Delisting MEK would be a disaster for U.S. national security and the Iranian pro-democracy movement

For Immediate Release
Friday, August 26, 2011
Contact:202-386-6325[email protected] 

Washington, DC – The Mujahadeen-e Khalq (MEK), a cult-like Iranian terrorist organization with a history of violence and no support among the Iranian people, has been paying U.S. politicians to help them get off the State Department’s terrorist list.  They are rallying in front of the State Department today to take the group of the terror list. Today, NIAC President Trita Parsi released the following statement in regards to the MEK campaign:

“If the MEK campaign is successful, it means that America’s national security is officially on sale to the highest bidder, and terror groups are free to set U.S. policies if the price is right.

Delisting the MEK has little to do with humanitarian concern or support for a democratic Iran, and everything to do with putting the military option at the center of our Iran policy.  The group’s biggest supporters in Washington have suggested using the MEK in a ‘tit for tat’ campaign of attacks against Iran that could quickly escalate into war. 

Despite the MEK’s claims, delisting the group would be disastrous for Iran’s nonviolent democratic opposition—the Green Movement, which has warned that delisting the MEK would be a gift to hardliners in Tehran.
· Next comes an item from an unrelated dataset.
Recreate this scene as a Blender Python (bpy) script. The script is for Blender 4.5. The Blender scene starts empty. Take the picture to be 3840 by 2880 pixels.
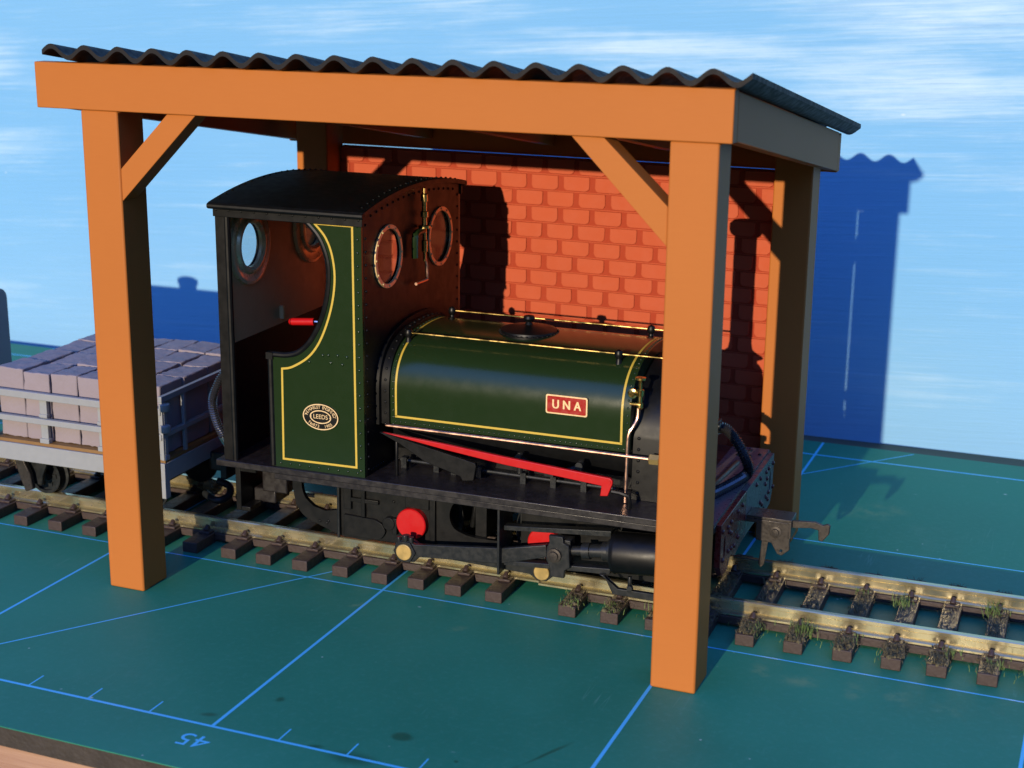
import bpy, math, random
from mathutils import Vector, Matrix
from mathutils.geometry import tessellate_polygon
random.seed(7)
S = 0.01                      # one millimetre of the model is 0.01 units
scene = bpy.context.scene
COL = scene.collection
PI = math.pi

# ------------------------------------------------------------------ materials
def new_mat(name):
    m = bpy.data.materials.new(name); m.use_nodes = True
    nt = m.node_tree; b = nt.nodes['Principled BSDF']
    return m, nt, b

def setin(nt, sock, v):
    if isinstance(v, bpy.types.NodeSocket): nt.links.new(v, sock)
    else: sock.default_value = v

def math_n(nt, op, a, b=0.0, c=None, clamp=False):
    n = nt.nodes.new('ShaderNodeMath'); n.operation = op; n.use_clamp = clamp
    setin(nt, n.inputs[0], a); setin(nt, n.inputs[1], b)
    if c is not None: setin(nt, n.inputs[2], c)
    return n.outputs[0]

def mixc(nt, fac, a, b, blend='MIX'):
    n = nt.nodes.new('ShaderNodeMix'); n.data_type = 'RGBA'; n.blend_type = blend
    setin(nt, n.inputs['Factor'], fac)
    setin(nt, n.inputs[6], a if not isinstance(a, tuple) else (*a[:3], 1))
    setin(nt, n.inputs[7], b if not isinstance(b, tuple) else (*b[:3], 1))
    return n.outputs[2]

def objco(nt):
    return nt.nodes.new('ShaderNodeTexCoord').outputs['Object']

def mapping(nt, vec, scale=(1, 1, 1), rot=(0, 0, 0), loc=(0, 0, 0)):
    n = nt.nodes.new('ShaderNodeMapping'); nt.links.new(vec, n.inputs['Vector'])
    n.inputs['Scale'].default_value = scale; n.inputs['Rotation'].default_value = rot
    n.inputs['Location'].default_value = loc
    return n.outputs[0]

def noise(nt, vec, scale, detail=4, rough=0.55, dist=0.0):
    n = nt.nodes.new('ShaderNodeTexNoise'); nt.links.new(vec, n.inputs['Vector'])
    n.inputs['Scale'].default_value = scale; n.inputs['Detail'].default_value = detail
    n.inputs['Roughness'].default_value = rough; n.inputs['Distortion'].default_value = dist
    return n.outputs['Fac']

def maprange(nt, v, a, b, c=0.0, d=1.0, smooth=True):
    n = nt.nodes.new('ShaderNodeMapRange'); n.interpolation_type = 'SMOOTHSTEP' if smooth else 'LINEAR'
    setin(nt, n.inputs['Value'], v)
    for i, x in zip((1, 2, 3, 4), (a, b, c, d)): n.inputs[i].default_value = x
    return n.outputs[0]

def bump(nt, b, h, strength=0.2, dist=0.002):
    n = nt.nodes.new('ShaderNodeBump'); nt.links.new(h, n.inputs['Height'])
    n.inputs['Strength'].default_value = strength; n.inputs['Distance'].default_value = dist
    nt.links.new(n.outputs[0], b.inputs['Normal'])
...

The MEK is pressuring the U.S. to turn its back on the millions of Iranians who have embraced nonviolence in the struggle for democracy to instead support an undemocratic terrorist organization.

The MEK operates as a cult that abuses its own members, and delisting it would only worsen humanitarian concerns in Camp Ashraf by empowering the group’s leadership.  MEK leaders have exploited the suffering of the people in Ashraf and obstructed serious humanitarian proposals in order to advance their agenda of gaining U.S. support.

If the MEK leadership truly cares about the people in Camp Ashraf, they would not threaten to order them to commit mass-suicide to U.S. diplomats if the MEK isn’t delisted.  

This group’s history of fraudulent claims casts serious doubt that we can simply take them at their word that they are no longer engaged in terrorism.  They claim to have changed their ways, but the MEK refuses to acknowledge that their attacks that killed Iranian and American civilians are terrorism.  This begs the question: how does the MEK expect us to believe it has changed its ways if the organization doesn’t even acknowledge it was a terrorist group in the first place?”